Believe it or not, I'm also familiar with Wikipedia. It reads that they're optimized for low precisio high thruput. To me this sounds like a GPU with a specific optimization.

flebron 8 days ago

Perhaps this chapter can help? https://jax-ml.github.io/scaling-book/tpus/

It's a chip (and associated hardware) that can do linear algebra operations really fast. XLA and TPUs were co-designed, so as long as what you are doing is expressible in XLA's HLO language (https://openxla.org/xla/operation_semantics), the TPU can run it, and in many cases run it very efficiently. TPUs have different scaling properties than GPUs (think sparser but much larger communication), no graphics hardware inside them (no shader hardware, no raytracing hardware, etc), and a different control flow regime ("single-threaded" with very-wide SIMD primitives, as opposed to massively-multithreaded GPUs).

jxjnskkzxxhx 7 days ago

Thank you for the answer! You see, up until now I had never appreciated that a GPU does more than matmuls... And that first reference, what a find :-)

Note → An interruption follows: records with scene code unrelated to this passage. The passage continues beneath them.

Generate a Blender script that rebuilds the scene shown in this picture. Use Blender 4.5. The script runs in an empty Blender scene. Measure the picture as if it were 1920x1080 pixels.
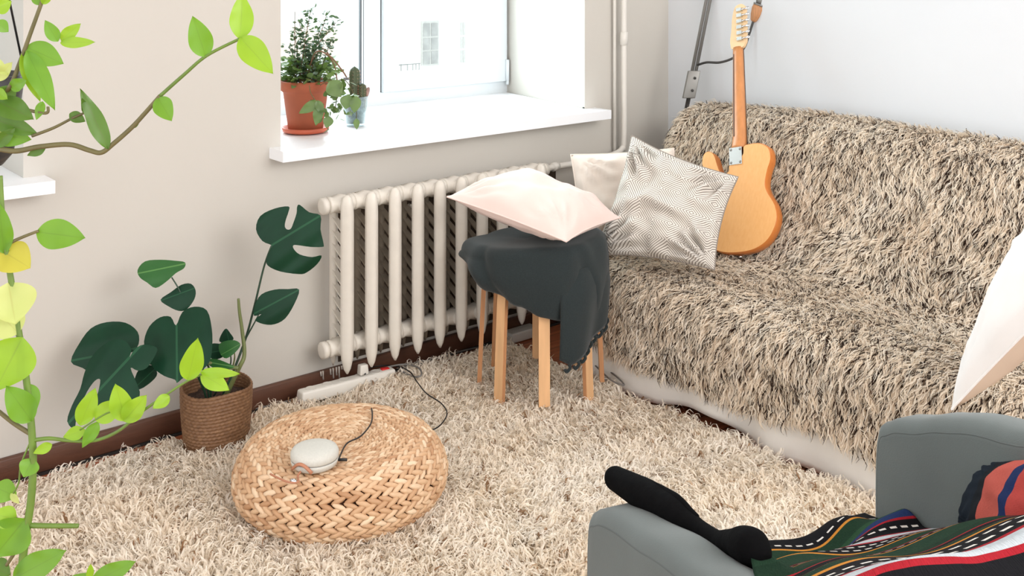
import bpy, bmesh, math, random
import numpy as np
from mathutils import Vector, Matrix, noise
PI = math.pi
random.seed(7)
rng = np.random.default_rng(7)
SC = bpy.context.scene
COL = SC.collection

# ------------------------------------------------------------------ camera
# Room axes: corner of the two walls at the origin; window wall is y=0, sofa wall is x=0.
F_PX, HOR = 2012.0, -80.0
TH = math.radians(50.5)
CAM = Vector((-3.70, -3.356, 1.53))
FW = Vector((math.cos(TH), math.sin(TH), 0))
RT = Vector((math.sin(TH), -math.cos(TH), 0))
UP = Vector((0, 0, 1))


def ray(px, py):
    return FW + RT * ((px - 960) / F_PX) - UP * ((py - HOR) / F_PX)


def P(px, py, t=None, x=None, y=None, z=None):
    d = ray(px, py)
    if x is not None:
        t = (x - CAM.x) / d.x
    elif y is not None:
        t = (y - CAM.y) / d.y
    elif z is not None:
        t = (z - CAM.z) / d.z
    return CAM + d * t


def RF(r, f, z=0.0):
    v = CAM + RT * r + FW * f
    v.z = z
    return v


cd = bpy.data.cameras.new('camera')
cam = bpy.data.objects.new('camera', cd)
COL.objects.link(cam)
cam.location = CAM
cam.rotation_euler = (PI / 2, 0, TH - PI / 2)
cd.sensor_width = 36
cd.lens = 36 * F_PX / 1920
cd.shift_y = -(540 - HOR) / 1920
cd.clip_start = 0.05
cd.clip_end = 300
SC.camera = cam
SC.view_settings.view_transform = 'Standard'
SC.view_settings.look = 'None'
SC.view_settings.gamma = 1
SC.view_settings.use_curve_mapping = False
SC.view_settings.exposure = 0.0


# ------------------------------------------------------------------ materials
def lin(c):
    out = []
    for v in c[:3]:
        v = v / 255.0
        out.append(v / 12.92 if v <= 0.04045 else ((v + 0.055) / 1.055) ** 2.4)
    return (out[0], out[1], out[2], 1.0)


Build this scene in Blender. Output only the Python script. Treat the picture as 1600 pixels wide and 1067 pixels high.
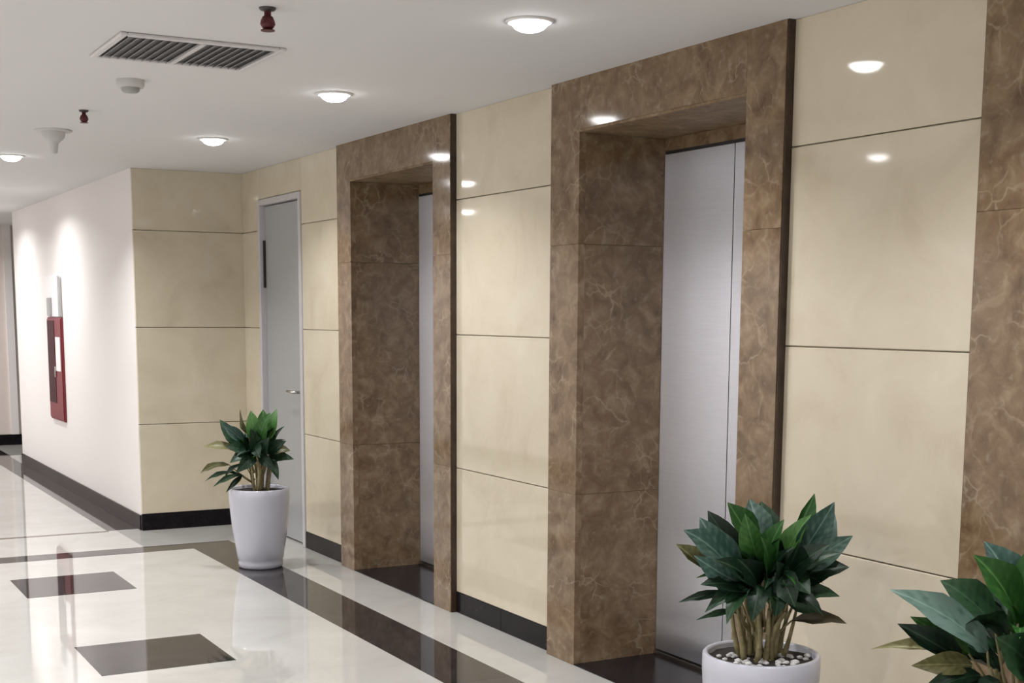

Edit: And btw, another question that I had had before was what's the difference between a tensor core and a GPU, and based on your answer, my speculative answer to that would be that the tensor core is the part inside the GPU that actually does the matmuls.

jibal 8 days ago

You asked a question, people tried to help, and you lashed out at them in a way that makes you look quite bad.

kgwgk 8 days ago

Did you also read just after that "without hardware for rasterisation/texture mapping"? Does that sound like a _G_PU?

crazygringo 8 days ago

I mean yes. But GPU's also have a specific optimization, for graphics. This is a different optimization.